Selling, Serving, Sharing
(On Being a Conduit of the Good)
When I was a Girl Scout, each spring I’d set off door to door in my neighborhood hitting up my gracious neighbors for a box—or five—of Thin Mints, Do-si-dos, or Tagalongs. I also visited my dad’s work at the City Hall and hit up the Planning Department, the secretaries, and the Building Department. Other girls just sent their signup sheet with their dad— but my dad made me do the selling myself. I considered resenting this, but I actually liked the chance to get to chat with Mr. Dalton and the front desk ladies each year.
I loved everything about cookie season. I loved talking to the neighbors, watching the sheet fill up and collecting the top prize—usually a mediocre stuffed animal I wouldn’t have looked at twice in a store. I remember a neighbor saying, “You’ll be a great salesperson one day.” I practically burst with pride.
But eventually, another idea made itself known. I discovered that “salesperson” wasn’t only a compliment; it could also be a critique. Salespeople were often considered slimy, manipulative, and pushy. Who would want to be that?
What was more noble, it turned out, was not to sell but to serve. By then I was a “church person.” We traveled with the youth group to Appalachia or Tijuana to “serve those less fortunate.” I loved those trips. It felt good to be in a community of helpers. Doing good.
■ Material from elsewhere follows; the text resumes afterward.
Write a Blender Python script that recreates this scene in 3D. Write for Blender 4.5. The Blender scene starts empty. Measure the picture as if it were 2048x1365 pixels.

It felt, well, it felt a bit righteous - as though we were doing the right thing.
Then, years later, one summer I went to Mexico City with the college group from my church. (This was back in the 90’s before it was so hip.) I expected we’d build houses or play with orphans—the usual “help.”
Instead, my worldview was turned upside down.
We weren’t there to help; we were there to learn.
One day we received a lecture from a Mexican scholar, a PhD, who interpreted the Diego Rivera murals in the Palacio Nacional. I was amazed at his knowledge and wisdom.
One day we toured a ‘slum area’ where the local residents were building their own social services and community structures. As they shared their project with us I realized - I was the student, and they were the teachers.
It made me question years of “serving.” Had I been helping, or had I just been reinforcing a hierarchy where somehow I was the one with the solution?
It’s easy to go through the world thinking we have to either sell or serve. We feel we must either convince people they need what we’re selling, or convince them they need our help. Selling feels shady; serving can have the unintended consequence of making people feel incapable.
But there is an antidote to both: Sharing.
It sounds like a semantic distinction, but it’s deeper than that. The answer to selling is sharing what has worked for you, what has moved you, what has brought you joy. If something made your life better, why wouldn’t you want others to have it too?
The answer to serving is also sharing. Sharing removes the hierarchy. It assumes mutuality—that I have something to give and something to receive, and so do you.
Many creators—writers, photographers, makers—are reticent to “sell” their work. We don’t want to seem shallow or pushy. But sharing the creation is what brings it into its fullness. You don’t light a lamp to hide it under a basket; you light it so the light can be shared.